Experimentation

Your A/B test revenue metric was inflating 59x. The bug was one line.

4 min readBy David Arzumanian

A teammate's revenue A/B test showed a strange result: every variant, every day, exactly one purchaser with $0 revenue. Except one cell, control on day two, with 65 purchasers and roughly $9K. Everything else: one and zero.

The instinct is to blame the join. It's almost never the join.

What ifNull actually does

The bug was one line in the revenue CTE:

ifNull(rp.recur_total, O.amount) AS net_sales

The intent was reasonable: if a recurring payment row exists for this order, use its total; otherwise fall back to the order amount. The problem is what ifNull actually does. It only falls back when the first argument is NULL. Zero is not NULL. So any order with a recurring-payment record whose total had been zeroed out, by a refund, a cancellation, a partial reversal, silently overwrote a real O.amount with 0.

Those orders passed every upstream filter (status = 'completed', amount > 0, not a refund), joined to the experiment user, and landed in the purchase CTE with a real ID and total_net_sales = 0. Counted as a purchaser.

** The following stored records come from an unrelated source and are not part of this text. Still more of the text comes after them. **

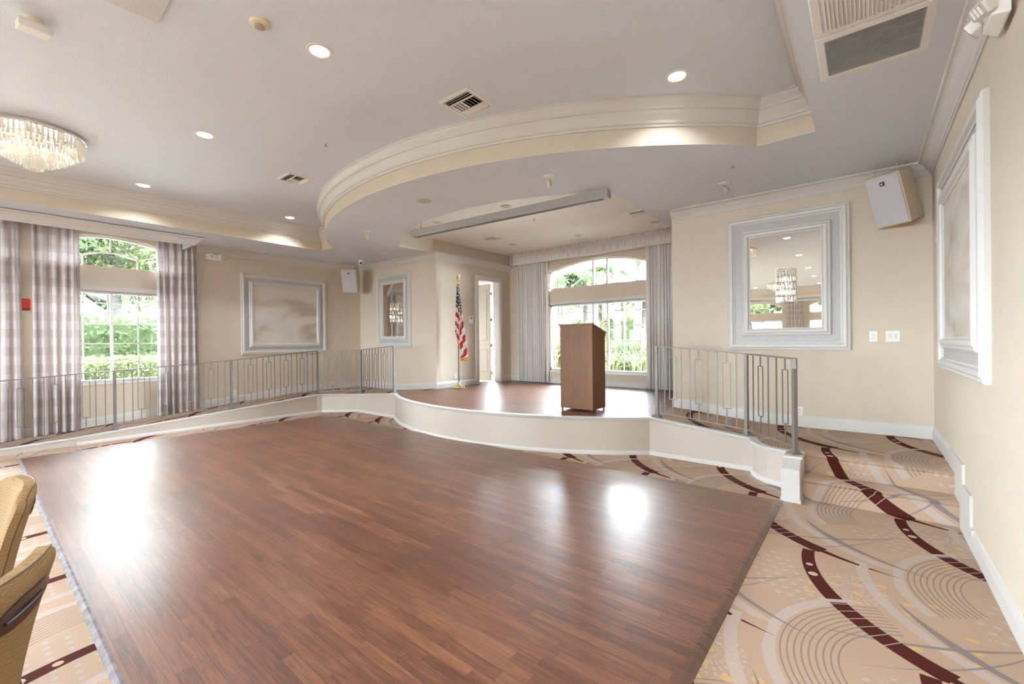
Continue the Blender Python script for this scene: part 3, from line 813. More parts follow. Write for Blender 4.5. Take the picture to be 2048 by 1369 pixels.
# ---------------------------------------------------------------- framed panels on the walls
def framed(name, label, cat, place, a, b, z0, z1, inner_mat, inner_name, bw=(.10, .09, .10), group=None):
    root = thing(name, label, cat, place((a+b)/2, z0, 0), 0, group)
    org = Vector(root.location)
    pl = lambda s, z, w: tuple(Vector(place(s, z, w))-org)
    sgn = 1
    def ringm(nm, off, wd, hgt, base_w, mat):
        bm = bm_new()
        p = [(a+off, z0+off), (b-off, z0+off), (b-off, z1-off), (a+off, z1-off)]
        sweep(bm, p, [(0, 0), (0, base_w+hgt*.55), (wd*.12, base_w+hgt*.8), (wd*.25, base_w+hgt*.62), (wd*.45, base_w+hgt), (wd*.75, base_w+hgt*.9), (wd*.85, base_w+hgt*.5), (wd, base_w+hgt*.4), (wd, 0)], pl, closed=True)
        return finish(nm, bm, mat, root)
    def slab(nm, off, w0, w1, mat):
        bm = bm_new()
        vs = [bm.verts.new(pl(*p)) for p in ((a+off,z0+off,w0),(b-off,z0+off,w0),(b-off,z1-off,w0),(a+off,z1-off,w0),(a+off,z0+off,w1),(b-off,z0+off,w1),(b-off,z1-off,w1),(a+off,z1-off,w1))]
        for q in ((0,3,2,1),(4,5,6,7),(0,1,5,4),(1,2,6,5),(2,3,7,6),(3,0,4,7)): bm.faces.new([vs[i] for i in q])
        return finish(nm, bm, mat, root)
    ringm('outer_moulding', 0, bw[0], .05, 0, TRIM)
    slab('grey_mat_panel', bw[0]*.9, .0, .012, PANEL)
    ringm('inner_moulding', bw[0]+bw[1], bw[2], .045, .012, TRIM)
    slab(inner_name, sum(bw)-.01, .012, .024, inner_mat)
    return root
pBR = lambda s, z, w: (s, YB-w, z); pBL = lambda s, z, w: (s, YBL-w, z)
pR = lambda s, z, w: (XR-w, s, z); pL = lambda s, z, w: (XL+w, s, z)
framed('wall_mirror', 'large white double framed mirror with grey border on the wall behind the right railing', 'mirror', pBR, -1.492, -.127, 1.350, 3.142, MIRROR, 'mirror_glass')
framed('wall_mirror', 'tall narrow-looking framed mirror with grey border on the far wall beside the flag', 'mirror', pBL, -9.28, -7.985, 1.40, 3.12, MIRROR, 'mirror_glass', bw=(.085, .075, .085))
framed('wall_art', 'cream marbled panel in white double frame on the near right wall', 'picture', pR, 3.82, 5.85, 1.21, 2.985, art('marbled_panel', 3.1), 'painted_panel')
framed('wall_art', 'beige swirled marbled panel in white and blue-grey double frame right of the curtained window', 'picture', pL, 3.53, 5.37, 1.27, 2.975, art('marbled_panel_swirled', 11.4), 'painted_panel', bw=(.085, .07, .09))

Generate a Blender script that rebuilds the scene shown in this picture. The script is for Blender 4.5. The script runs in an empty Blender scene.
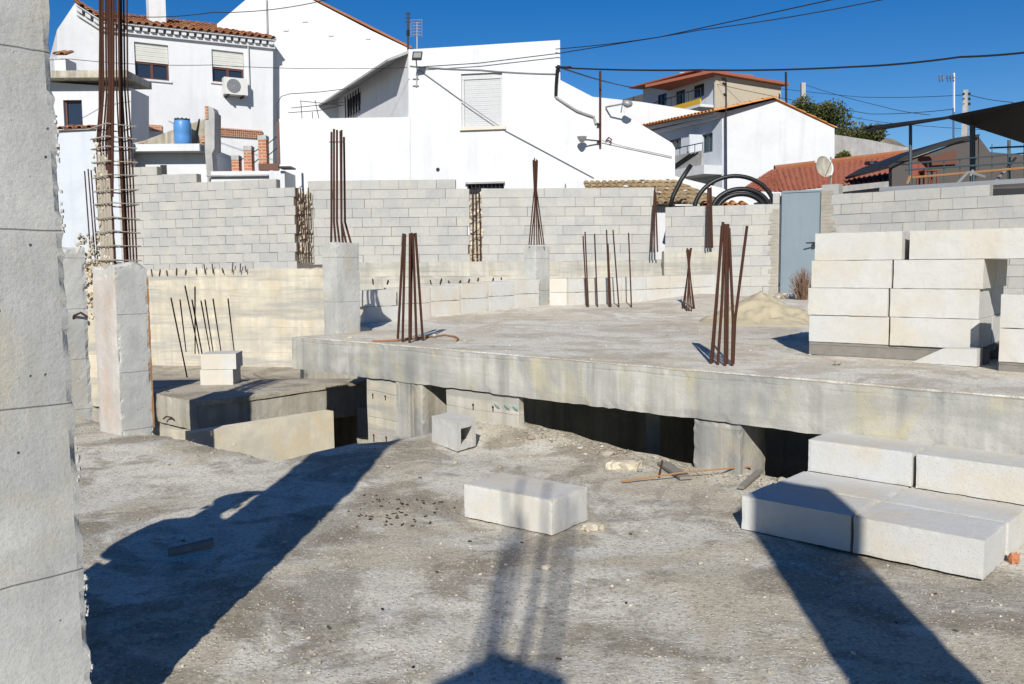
import bpy, bmesh, math, random
from mathutils import Vector, Matrix, noise, geometry
random.seed(11)
rnd = random.uniform
sc = bpy.context.scene
COL = sc.collection
V = Vector

# ------------------------------------------------------------------ camera
F, HZ, H, ROLL = 880.0, 266.0, 1.5, 0.008
TH = math.atan((342-HZ)/F)
def ray(px, py):
    x0 = (px-512)/F; y0 = (342-py)/F
    c, s = math.cos(ROLL), math.sin(ROLL)
    x = x0*c+y0*s; y = -x0*s+y0*c
    return V((x, math.cos(TH)+y*math.sin(TH), -math.sin(TH)+y*math.cos(TH)))
EYE = V((0, 0, H))
def at(px, py, Y):
    d = ray(px, py); return EYE+d*(Y/d.y)
def onz(px, py, z):
    d = ray(px, py); return EYE+d*((z-H)/d.z)
cam = bpy.data.cameras.new('camera'); co = bpy.data.objects.new('camera', cam); COL.objects.link(co)
cam.sensor_width = 36; cam.lens = F/1024*36; cam.clip_end = 2000; cam.clip_start = .05
co.location = EYE
X = V((1, 0, 0)); FW = V((0, math.cos(TH), -math.sin(TH))); UP = V((0, math.sin(TH), math.cos(TH)))
Xr = X*math.cos(ROLL)-UP*math.sin(ROLL)*-1*-1; Xr = X*math.cos(ROLL)-UP*math.sin(ROLL); Ur = X*math.sin(ROLL)+UP*math.cos(ROLL)
co.rotation_euler = Matrix((Xr, Ur, -FW)).transposed().to_euler()
sc.camera = co
# frame of the slab under construction: D runs along the beam, N away from the camera
O0 = V((1.29, 4.87, 0)); AN = math.radians(-42.4)
DD = V((math.cos(AN), math.sin(AN), 0)); NN = V((-DD.y, DD.x, 0)); ZZ = V((0, 0, 1))
def B(d, n, z=0): return O0+DD*d+NN*n+ZZ*z

# ------------------------------------------------------------------ light
SUN_EL = math.radians(31); SUN_AZ = math.radians(4.75)
w = bpy.data.worlds.new('World'); sc.world = w; w.use_nodes = True
nt = w.node_tree; nt.nodes.clear()
sk = nt.nodes.new('ShaderNodeTexSky'); sk.sky_type = 'NISHITA'; sk.sun_disc = False
sk.sun_elevation = SUN_EL; sk.sun_rotation = math.pi+SUN_AZ; sk.altitude = 1200; sk.air_density = 1.0; sk.dust_density = .25; sk.ozone_density = 2.5
hs = nt.nodes.new('ShaderNodeHueSaturation'); hs.inputs['Saturation'].default_value = 1.45; hs.inputs['Value'].default_value = 1.0; hs.inputs['Hue'].default_value = .510
bg = nt.nodes.new('ShaderNodeBackground'); bg.inputs[1].default_value = .088
ow = nt.nodes.new('ShaderNodeOutputWorld')
nt.links.new(sk.outputs[0], hs.inputs['Color']); nt.links.new(hs.outputs[0], bg.inputs[0]); nt.links.new(bg.outputs[0], ow.inputs[0])
sl = bpy.data.lights.new('sun', 'SUN'); sl.energy = 5.7; sl.angle = math.radians(.5); sl.color = (1, .965, .89)
so = bpy.data.objects.new('sun', sl); COL.objects.link(so)
sd = V((math.sin(SUN_AZ)*math.cos(SUN_EL), math.cos(SUN_AZ)*math.cos(SUN_EL), -math.sin(SUN_EL)))
so.rotation_euler = sd.to_track_quat('-Z', 'Y').to_euler(); so.location = (0, -10, 15)
sc.view_settings.view_transform = 'Standard'; sc.view_settings.look = 'None'; sc.view_settings.exposure = 0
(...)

Contributed nothing to revenue.

Now flip it

If a few recurring rows had inflated totals, a stacked subscription, a currency mix-up, the SUM carries the experiment. A single order silently overwritten to 59 times its real value looks exactly like a real lift. Same query, same variance, same z-score, opposite conclusion. You'd ship it.

That's the pattern with revenue metrics: the dangerous bugs don't break the query, they bias one variant. They pass every sanity check that looks at aggregates. They only show up when you stare at the per-user distribution.

Two habits that catch this before the readout

  1. For any revenue metric, plot the per-user distribution per variant before computing the test statistic. The zero-inflated mass, the tail, and the count of suspiciously round values tell you more than the mean ever will.
  2. Treat every COALESCE / ifNull / NULLIF in a revenue pipeline as a place a silent override can happen. Write the fallback against the actual failure mode, ifNull(NULLIF(rp.recur_total, 0), O.amount), not the one you imagined.

If you run revenue experiments and have never audited the numerator end to end, start with the test you're most confident in. That's usually where the most expensive surprise is hiding.

Has your revenue numerator ever been audited end to end?